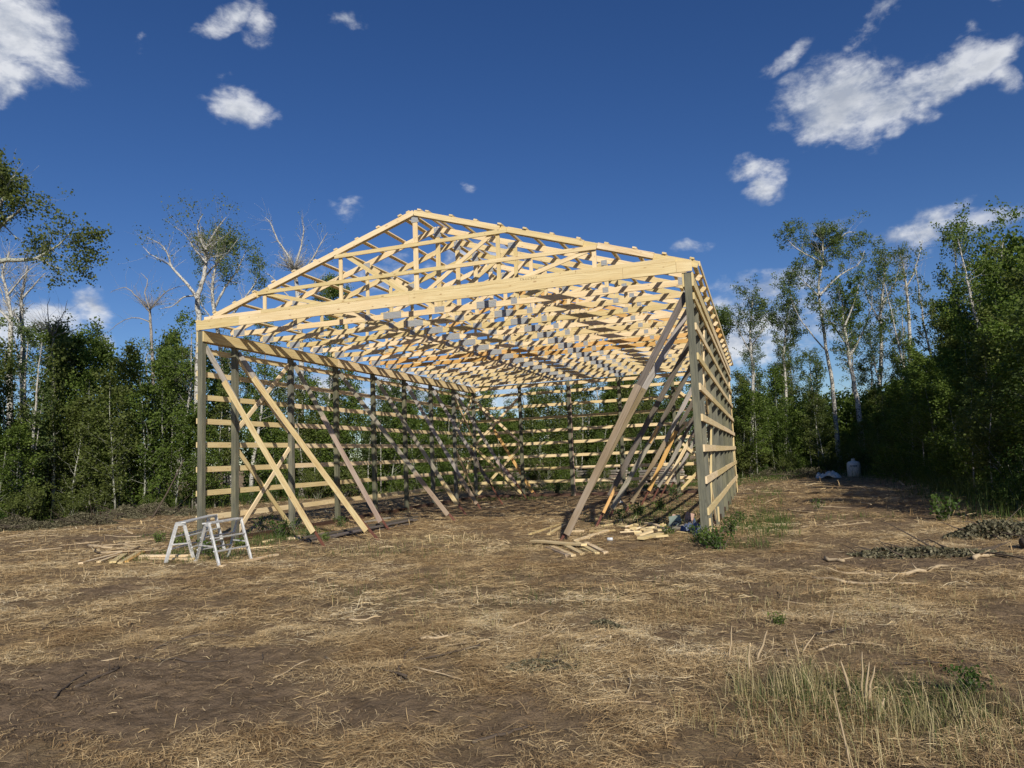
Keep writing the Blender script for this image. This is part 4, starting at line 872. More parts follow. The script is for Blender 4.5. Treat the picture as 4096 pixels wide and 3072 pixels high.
# ---- two aluminium ladder trestles
def lettering(txt, p, xdir, up, size, parent):
    cu = bpy.data.curves.new('lettering', 'FONT'); cu.body = txt; cu.size = size; cu.extrude = .0006; cu.space_character = 1.05
    ob = bpy.data.objects.new('tmp', cu); COL.objects.link(ob); dg = bpy.context.evaluated_depsgraph_get(); me = bpy.data.meshes.new_from_object(ob.evaluated_get(dg)); bpy.data.objects.remove(ob)
    x = Vector(xdir).normalized(); y = Vector(up); y = (y-x*y.dot(x)).normalized(); z = x.cross(y)
    M_ = Matrix(((x.x, y.x, z.x, p[0]), (x.y, y.y, z.y, p[1]), (x.z, y.z, z.z, p[2]), (0, 0, 0, 1))); me.transform(M_)
    return link('lettering', me, MAT['black_ink'], parent)
def trestle(LL, LR, RL, RR, h, label, letters):
    c = (LL+LR+RL+RR)/4; r0 = empty('ladder_trestle', tuple(c)); tag(r0, label, 'ladder', 'folding ladder trestles'); O = c
    A = lambda v_: v_-O
    zt = c.z+h; apex = []
    for (f0, f1) in ((LL, LR), (RL, RR)):
        m0 = (f0+f1)/2; ax = (f1-f0); ax.z = 0; ax.normalize(); a0 = Vector((m0.x, m0.y, zt))-ax*.065; a1 = Vector((m0.x, m0.y, zt))+ax*.065; apex.append((a0, a1, ax))
        nrm = Vector((-ax.y, ax.x, 0))
        for f, a in ((f0, a0), (f1, a1)):
            f = f.copy(); f.z -= .01
            mb = MB(); mb.board(A(f), A(a), .062, .006, nrm); dleg = (a-f).normalized(); sd = dleg.cross(nrm).normalized()
            for s_ in (-1, 1): mb.board(A(f)+sd*s_*.030+nrm*.016, A(a)+sd*s_*.030+nrm*.016, .005, .03, nrm)
            mb.build('leg', MAT['aluminium'], r0, bevel=.0015)
            fb = MB(); fb.board(A(f)+dleg*-.004, A(f)+dleg*.045, .07, .04, nrm); fb.build('foot', MAT['aluminium'], r0, bevel=.003)
        q0 = f0.lerp(a0, .45); q1 = f1.lerp(a1, .45); MB().board(A(q0)-nrm*.006, A(q1)-nrm*.006, .028, .004, nrm).build('spreader', MAT['aluminium'], r0)
        MB().board(A(a0)-ax*.04-nrm*.006-Vector((0, 0, .02)), A(a1)+ax*.04-nrm*.006-Vector((0, 0, .02)), .07, .005, nrm).build('hinge_plate', MAT['aluminium'], r0)
    (a0, a1, ax), (b0, b1, _) = apex
    MB().board(A((a0+a1)/2), A((b0+b1)/2), .19, .028, (0, 0, 1)).build('top_board', MAT['aluminium'], r0, bevel=.003)
    for (f, a, g, b) in ((LL, a0, RL, b0), (LR, a1, RR, b1)):
        for t_2 in (.33, .64):
            MB().board(A(f.lerp(a, t_2)), A(g.lerp(b, t_2)), .022, .075, ax).build('rung', MAT['aluminium'], r0, bevel=.002)
            mb = MB()
            for s0, s1 in ((f.lerp(a, t_2), g.lerp(b, t_2)), (g.lerp(b, t_2), f.lerp(a, t_2))):
                e = (s1-s0).normalized(); mb.board(A(s0)+e*.07, A(s0)-Vector((0, 0, .07)), .018, .006, ax)
            mb.build('rung_brace', MAT['aluminium'], r0)
    nrm = Vector((-ax.y, ax.x, 0))
    for txt, f, a, t_2, sz, dn in letters:
        d = (a1 if a else a0)-(LR if f else LL); base = (LR if f else LL)+d*t_2
        if dn: x = -d
        else: x = d
        x.normalize(); front = -nrm; up = front.cross(x)
        lettering(txt, A(base)+front*.0045-up*sz*.36, x, up, sz, r0)
    return r0
def F3(u, v): p = gpt(u, v); return p
LL, LR, RL, RR = F3(780, 2250), F3(874, 2264), F3(908, 2228), F3(1003, 2240)
trestle(LL, LR, RL, RR, .79, 'aluminium ladder trestle at right, standing in front of the other one', [('STURDY', 1, 1, .60, .062, True), ('BUILDERS', 0, 0, .08, .105, False)])
LL, LR, RL, RR = F3(664, 2250), F3(777, 2236), F3(800, 2212), F3(900, 2204)
trestle(LL, LR, RL, RR, .79, 'aluminium ladder trestle at left, partly behind the other one', [('STURDY', 1, 1, .52, .062, True)])

# ---- fallen branches and sticks
def stick(pts, r, mat, label, name='fallen_branch', grp=None, zl=0.0, tips=None, seed=0):
    rr = np.random.default_rng(seed+len(pts)); P = []
    W = [np.array(gpt(u, v)) for u, v in pts]
    for i in range(len(W)-1):
        for k in range(4): P.append(W[i]*(1-k/4)+W[i+1]*k/4)
    P.append(W[-1]); n_ = len(P)
    P = [np.array([p[0]+rr.normal(0, r*.5), p[1]+rr.normal(0, r*.5), gzf(p[0], p[1])+r*.8+zl]) for p in P]
    if tips: 
        for i in range(n_): P[i][2] += tips*i/(n_-1)
    mb = MB(); mb.tube(P, [r*(1-.45*i/n_)*rr.uniform(.9, 1.1) for i in range(n_)], 7)
    if r > .014:
        for j in range(3):
            i = int(rr.integers(2, n_-1)); d = rr.normal(0, 1, 3); d[2] = abs(d[2])*.5; mb.tube([P[i], P[i]+unit(d)*rr.uniform(.06, .25)], [r*.4, r*.15], 5)
    return tag(mb.build(name, MAT[mat], None, smooth=True), label, 'branch', grp)
def c3(l, o=(2900, 1600), s_=.5407): return [(o[0]+a*s_, o[1]+b*s_) for a, b in l]
stick(c3([(750, 1265), (870, 1290), (1100, 1305), (1280, 1302)]), .022, 'stick_pale', 'left half of the upper long barkless branch on the right clearing')
stick(c3([(1285, 1300), (1500, 1285), (1655, 1240)]), .028, 'stick_pale', 'thick right half of the upper long barkless branch on the right clearing')
stick(c3([(650, 1325), (850, 1350), (950, 1365), (1150, 1365), (1430, 1372)]), .024, 'stick_pale', 'lower one of the two long barkless branches on the right clearing')
stick(c3([(460, 820), (560, 832), (650, 838)]), .028, 'stick_pale', 'pale short branch in front of the green tuft right of the barn')
stick(c3([(1000, 765), (1080, 780)]), .03, 'stick_pale', 'pale stub at the edge of the tree shadow right of the barn')
stick(c3([(1030, 1122), (1200, 1120), (1400, 1118)]), .018, 'stick_pale', 'straight branch running into the brush heap at right')
stick(c3([(1820, 1178), (1900, 1168), (1990, 1150)]), .035, 'stick_pale', 'thick pale branch end poking out right of the brush heap')
stick(c3([(740, 1180), (880, 1203)]), .03, 'stick_pale', 'forked pale stick left of the brush heap at right')
stick(c3([(2100, 960), (2200, 945), (2300, 930)]), .03, 'stick_dark', 'dark branch on top of the brush at the right frame edge')
stick([(358, 2187), (400, 2195), (449, 2197)], .05, 'stick_pale', 'thick split pale log piece left of the trestles')
stick([(472, 2114), (500, 2125), (530, 2138)], .035, 'stick_pale', 'pale branch slanting in the left debris')
stick([(640, 2105), (690, 2122), (730, 2140)], .028, 'stick_pale', 'thin branch behind the left trestle')
stick([(410, 2140), (480, 2150), (560, 2148)], .02, 'stick_pale', 'slender twig across the left debris', seed=3)
stick([(330, 2120), (420, 2122), (540, 2117), (640, 2112)], .024, 'stick_dark', 'long dark branch lying across the left debris')
def c5(l): return c3(l, (0, 2350), .633)
stick(c5([(960, 412), (1100, 345), (1300, 300), (1450, 308), (1600, 314)]), .012, 'stick_dark', 'long dark curved twig on the bare soil at lower left', seed=1)
stick(c5([(350, 700), (450, 600), (550, 540)]), .011, 'stick_dark', 'forked dark twig at the left of the bare soil', seed=2)
stick(c5([(480, 640), (620, 575), (760, 515)]), .016, 'stick_dark', 'thicker dark stick pressed in the soil at lower left', seed=4)
stick(c5([(860, 450), (1100, 452), (1430, 466)]), .010, 'stick_dark', 'straight dark twig below the long curved one', seed=5)
stick(c5([(270, 270), (380, 215), (510, 175)]), .011, 'stick_dark', 'short dark twig in the straw at far left', seed=6)
def c6(l): return c3(l, (1400, 2300), .5877)
stick(c6([(1110, 362), (1200, 325), (1380, 240)]), .014, 'stick_pale', 'pale splintered stick in the middle foreground straw', seed=7)
stick(c6([(480, 445), (590, 435), (690, 420)]), .016, 'stick_pale', 'bright short splinter left of the middle foreground', seed=8)
stick(c6([(830, 1142), (1000, 1100), (1120, 1062), (1240, 1030)]), .012, 'stick_dark', 'long dark grey stick at bottom centre', seed=9)
stick(c6([(1290, 442), (1400, 380), (1470, 290)]), .011, 'stick_pale', 'bent pale stick right of the middle foreground', seed=10)
stick(c6([(350, 740), (330, 640), (370, 545), (440, 500)]), .014, 'stick_dark', 'crooked root like twig in the centre left straw', seed=11)
stick(c6([(0, 305), (110, 312), (210, 290)]), .012, 'stick_pale', 'pale twig near the left dirt track', seed=12)
stick(c6([(1500, 850), (1800, 865), (2050, 870)]), .006, 'stick_pale', 'thin long stalk lying at lower centre right', seed=13)
stick(c3([(60, 518), (200, 490), (300, 465)], (2700, 2300), .631), .012, 'stick_pale', 'pale stick lying left of the upright splinters', seed=14)
stick(c3([(910, 480), (1000, 450), (1150, 430)], (2700, 2300), .631), .010, 'stick_pale', 'thin pale stick lying above the tall splinters', seed=15)
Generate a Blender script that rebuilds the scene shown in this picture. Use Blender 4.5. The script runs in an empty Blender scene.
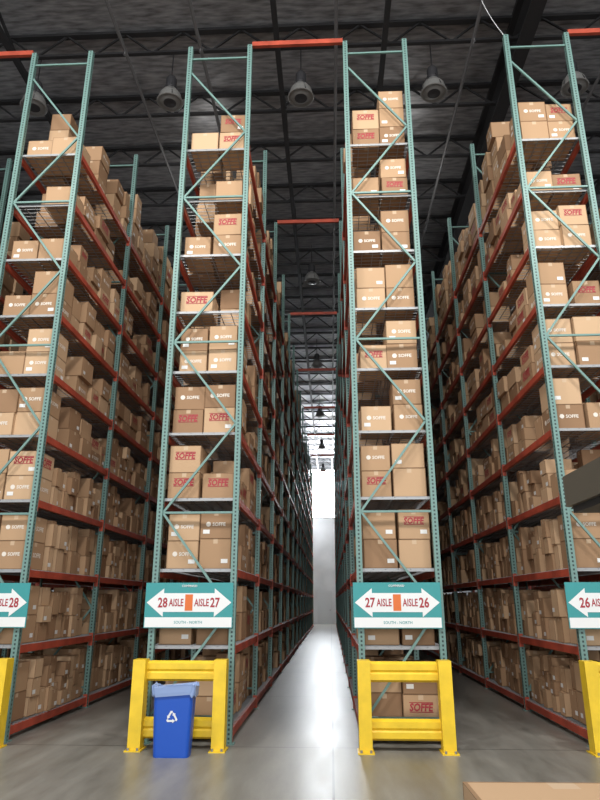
import bpy, math, random
from mathutils import Vector, Matrix
random.seed(11)
R=random.uniform
sc=bpy.context.scene
sc.view_settings.view_transform='Standard'
sc.view_settings.look='None'

# ---------------------------------------------------------------- materials
def pm(name,col,rough=.6,metal=0,emit=None,es=0,noise=None,bump=0,spec=None,nscale=None):
    m=bpy.data.materials.new(name); m.use_nodes=True
    nt=m.node_tree; b=nt.nodes['Principled BSDF']
    b.inputs['Base Color'].default_value=(*col,1)
    b.inputs['Roughness'].default_value=rough
    b.inputs['Metallic'].default_value=metal
    if spec is not None: b.inputs['Specular IOR Level'].default_value=spec
    if emit:
        b.inputs['Emission Color'].default_value=(*emit,1); b.inputs['Emission Strength'].default_value=es
    if noise:
        sc_,amt=noise
        tc=nt.nodes.new('ShaderNodeTexCoord'); n=nt.nodes.new('ShaderNodeTexNoise'); n.inputs['Scale'].default_value=sc_
        n.inputs['Detail'].default_value=5
        if nscale:
            mp=nt.nodes.new('ShaderNodeMapping'); mp.inputs['Scale'].default_value=nscale
            nt.links.new(tc.outputs['Object'],mp.inputs[0]); nt.links.new(mp.outputs[0],n.inputs['Vector'])
        else: nt.links.new(tc.outputs['Object'],n.inputs['Vector'])
        r=nt.nodes.new('ShaderNodeValToRGB'); e=r.color_ramp.elements
        e[0].position=.3;e[1].position=.7
        e[0].color=(*[c*(1-amt) for c in col],1); e[1].color=(*[min(1,c*(1+amt)) for c in col],1)
        nt.links.new(n.outputs['Fac'],r.inputs['Fac']); nt.links.new(r.outputs['Color'],b.inputs['Base Color'])
        if bump:
            bp=nt.nodes.new('ShaderNodeBump'); bp.inputs['Strength'].default_value=bump
            nt.links.new(n.outputs['Fac'],bp.inputs['Height']); nt.links.new(bp.outputs['Normal'],b.inputs['Normal'])
    return m

def math_n(nt,op,a,b=None):
    n=nt.nodes.new('ShaderNodeMath'); n.operation=op
    for i,v in enumerate((a,b)):
        if v is None: continue
        if hasattr(v,'node'): nt.links.new(v,n.inputs[i])
        else: n.inputs[i].default_value=v
    return n.outputs[0]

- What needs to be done
Repeat the lines above exactly, beginning with the one containing "Generate a Blender" and finishing with the one containing "sc.view_settings.look='None'". No pictures belong in the copy.

- Task response
Generate a Blender script that rebuilds the scene shown in this picture. Use Blender 4.5. The script runs in an empty Blender scene.
import bpy, math, random
from mathutils import Vector, Matrix
random.seed(11)
R=random.uniform
sc=bpy.context.scene
sc.view_settings.view_transform='Standard'
sc.view_settings.look='None'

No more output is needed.